[start]
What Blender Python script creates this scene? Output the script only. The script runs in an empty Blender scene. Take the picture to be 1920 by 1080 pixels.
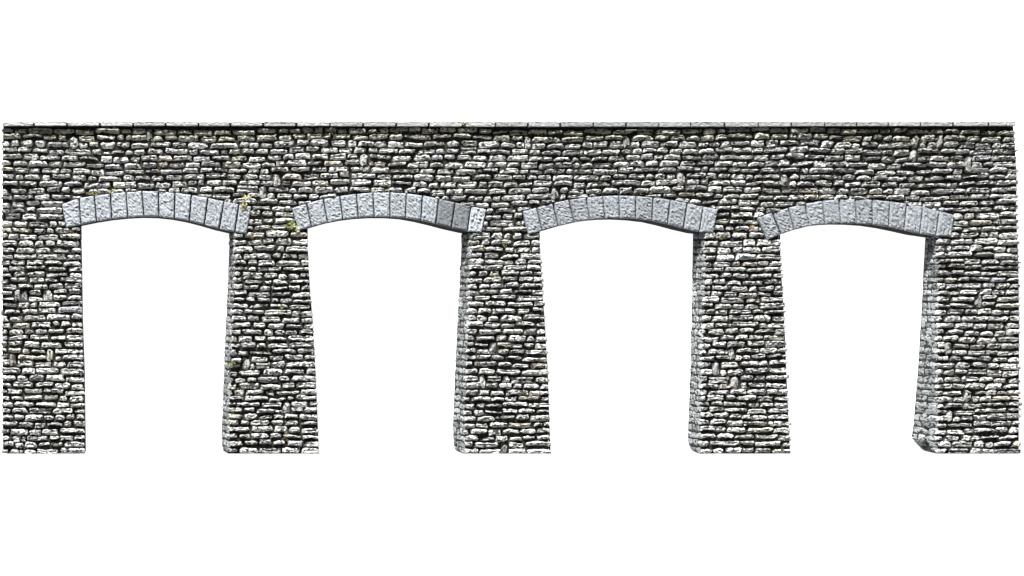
import bpy, bmesh, math, random
from mathutils import Vector, Matrix
rnd = random.Random(11)

# ---------------------------------------------------------------- scale
S = 0.0002                      # one drawing unit = 0.2 mm: the wall is about 38 cm long
ZF = 40.0                       # thickness of the wall body (drawing units)
CX, CY, DIST = 350.0, 540.0, 2300.0   # where the camera stands in front of the wall

def P(x, y, z):
    return Vector(((x - 960) * S, (540 - y) * S, z * S))

def unproj(u, c, depth):        # a point seen at u on the front that lies `depth` further away
    return c + (u - c) * (1 + depth / DIST)

def lerp(a, b, t): return a + (b - a) * t

def poly(pts, v):               # piecewise linear lookup, pts = [(key, value), ...]
    if v <= pts[0][0]: return pts[0][1]
    for (a, p), (b, q) in zip(pts, pts[1:]):
        if v <= b: return lerp(p, q, (v - a) / (b - a))
    return pts[-1][1]

# ---------------------------------------------------------------- outline of the wall
BOT = 851.0
SPLIT = 448.0
L_EDGE = [(229, 5), (300, 4), (520, 3.5), (700, 3.5), (851, 4.5)]
R_EDGE = [(229, 1902), (262, 1905), (300, 1908), (350, 1909), (400, 1908), (470, 1912), (600, 1914), (851, 1913)]
# right edge of pier k (left side of the opening)
OL = [
    [(430, 150), (500, 152), (600, 153.5), (700, 157), (851, 159)],
    [(430, 577), (480, 578.5), (540, 582), (600, 587), (700, 593), (851, 599)],
    [(430, 1012.5), (500, 1016), (555, 1019.5), (600, 1023), (700, 1029), (851, 1034)],
    [(430, 1464.5), (500, 1466.5), (600, 1473), (750, 1479), (851, 1484)],
]
# silhouette on the right side of the opening (back edge of the jamb) and its front edge
ORB = [
    [(430, 431), (480, 430), (540, 426.5), (600, 424), (700, 419.5), (800, 416), (838, 416), (851, 419)],
    [(430, 867), (480, 866), (555, 861), (600, 858.5), (700, 854), (800, 850), (838, 851), (851, 856)],
    [(430, 1301), (500, 1300), (600, 1298), (700, 1296), (820, 1291), (840, 1293), (851, 1300)],
    [(430, 1738), (600, 1729), (700, 1723), (800, 1715), (828, 1711), (851, 1735)],
]
ORF = [
    [(430, 439), (500, 440), (600, 435), (700, 431), (851, 428)],
    [(430, 884), (500, 882), (600, 877), (700, 873), (851, 870)],
    [(430, 1321), (500, 1321), (600, 1318), (700, 1315), (851, 1312)],
    [(430, 1759), (600, 1758), (700, 1757), (820, 1757), (851, 1758)],
]
EXT = [
    [(115,384),(148,371.5),(177,367),(207,363.5),(236,360),(266,358.5),(297,359.5),(328,362),(359,366),(390,371.5),(420,378),(448,383.5),(472,388)],
    [(546,391),(575,382),(606,373.5),(637,368),(668,364),(699,361.5),(731,361),(762,363),(792,367),(822,373),(853,380),(883,387),(912,393)],
    [(979,396),(1006,390),(1036,381),(1066,375),(1098,370.5),(1130,368),(1160,367),(1192,368),(1224,370.5),(1256,375),(1288,381),(1318,387.5),(1346,393)],
    [(1418,409),(1447,399),(1477,390),(1508,382.5),(1541,377),(1572,374),(1602,373),(1634,374.5),(1667,378),(1699,382.5),(1729,388),(1760,396),(1789,404)],
]
INT = [
    [(124,427),(152,421.5),(181,415.5),(210,411),(240,408),(270,406.5),(298,407),(327,410),(355,415),(383,422),(411,430),(440,436),(463,439)],
    [(559,433),(584,426),(614,417.5),(643,412),(672,408.5),(702,407),(731,407),(760,409),(789,414),(817,420.5),(846,428),(876,434.5),(904,437)],
    [(989,441),(1016,433.5),(1046,424.5),(1076,417.5),(1105,412.5),(1134,410),(1161,409.5),(1191,411),(1222,414.5),(1251,421),(1281,429),(1310,435.5),(1337,437)],
    [(1437,451),(1463,440),(1488,431.5),(1516,424.5),(1546,420.5),(1576,419),(1606,419.5),(1635,421.5),(1665,426),(1694,432),(1723,438.5),(1753,443),(1782,444)],
]
COPE_B = [(0, 237), (500, 237), (1000, 238.5), (1300, 238.5), (1600, 237.5), (1905, 237)]

# ---------------------------------------------------------------- materials
def new_mat(name):
    m = bpy.data.materials.new(name); m.use_nodes = True
    nt = m.node_tree
    return m, nt, nt.nodes['Principled BSDF']

def noise(nt, scale, detail=3, rough=0.6):
    n = nt.nodes.new('ShaderNodeTexNoise')
    n.inputs['Scale'].default_value = scale; n.inputs['Detail'].default_value = detail
    n.inputs['Roughness'].default_value = rough
    tc = nt.nodes.new('ShaderNodeTexCoord')
    nt.links.new(tc.outputs['Object'], n.inputs['Vector'])
    return n

def ramp(nt, src, p0, c0, p1, c1):
    r = nt.nodes.new('ShaderNodeValToRGB')
    r.color_ramp.elements[0].position = p0; r.color_ramp.elements[0].color = (*c0, 1)
    r.color_ramp.elements[1].position = p1; r.color_ramp.elements[1].color = (*c1, 1)
    nt.links.new(src, r.inputs['Fac']); return r

def mult(nt, a, b):
    x = nt.nodes.new('ShaderNodeMix'); x.data_type = 'RGBA'; x.blend_type = 'MULTIPLY'
    x.inputs[0].default_value = 1
    nt.links.new(a, x.inputs[6]); nt.links.new(b, x.inputs[7]); return x.outputs[2]

def bump(nt, bsdf, src, strength, dist):
    b = nt.nodes.new('ShaderNodeBump')
    b.inputs['Strength'].default_value = strength; b.inputs['Distance'].default_value = dist
    nt.links.new(src, b.inputs['Height']); nt.links.new(b.outputs['Normal'], bsdf.inputs['Normal'])

def stone_mat(name, pit_lo, pit_hi, pit_col, grain, bstr):
    m, nt, b = new_mat(name)
    at = nt.nodes.new('ShaderNodeAttribute'); at.attribute_name = 'tone'
    n1 = noise(nt, grain, 3, 0.65)
    r1 = ramp(nt, n1.outputs['Fac'], pit_lo, pit_col, pit_hi, (1, 1, 1))
    c = mult(nt, at.outputs['Color'], r1.outputs['Color'])
    n2 = noise(nt, 260, 2)
    r2 = ramp(nt, n2.outputs['Fac'], 0.3, (0.86, 0.86, 0.84), 0.6, (1, 1, 1))
    c = mult(nt, c, r2.outputs['Color'])
    nt.links.new(c, b.inputs['Base Color'])
    b.inputs['Roughness'].default_value = 0.8
    b.inputs['Specular IOR Level'].default_value = 0.25
    n3 = noise(nt, grain * 1.3, 4, 0.7)
    bump(nt, b, n3.outputs['Fac'], bstr, 0.0009)
    return m

M_STONE = stone_mat('limewashed_stone', 0.40, 0.47, (0.05, 0.048, 0.042), 850, 0.9)
M_DRESS = stone_mat('dressed_grey_stone', 0.31, 0.47, (0.34, 0.36, 0.39), 1300, 0.75)
M_COPE = stone_mat('coping_stone', 0.30, 0.44, (0.5, 0.5, 0.5), 1200, 0.5)

M_JOINT, nt, b = new_mat('black_joint')
n = noise(nt, 900, 3)
r = ramp(nt, n.outputs['Fac'], 0.35, (0.009, 0.009, 0.008), 0.7, (0.055, 0.053, 0.047))
nt.links.new(r.outputs['Color'], b.inputs['Base Color'])
b.inputs['Roughness'].default_value = 0.95; b.inputs['Specular IOR Level'].default_value = 0.05
bump(nt, b, n.outputs['Fac'], 0.6, 0.0006)

M_MOSS, nt, b = new_mat('moss')
at = nt.nodes.new('ShaderNodeAttribute'); at.attribute_name = 'tone'
nt.links.new(at.outputs['Color'], b.inputs['Base Color'])
b.inputs['Roughness'].default_value = 0.9; b.inputs['Specular IOR Level'].default_value = 0.1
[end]
Repeat the lines of the listing above verbatim, beginning at its first line and ending at the line containing "rnd = random.Random(11)", which is included. Omit pictures.

What Blender Python script creates this scene? Output the script only. The script runs in an empty Blender scene. Take the picture to be 1920 by 1080 pixels.
import bpy, bmesh, math, random
from mathutils import Vector, Matrix
rnd = random.Random(11)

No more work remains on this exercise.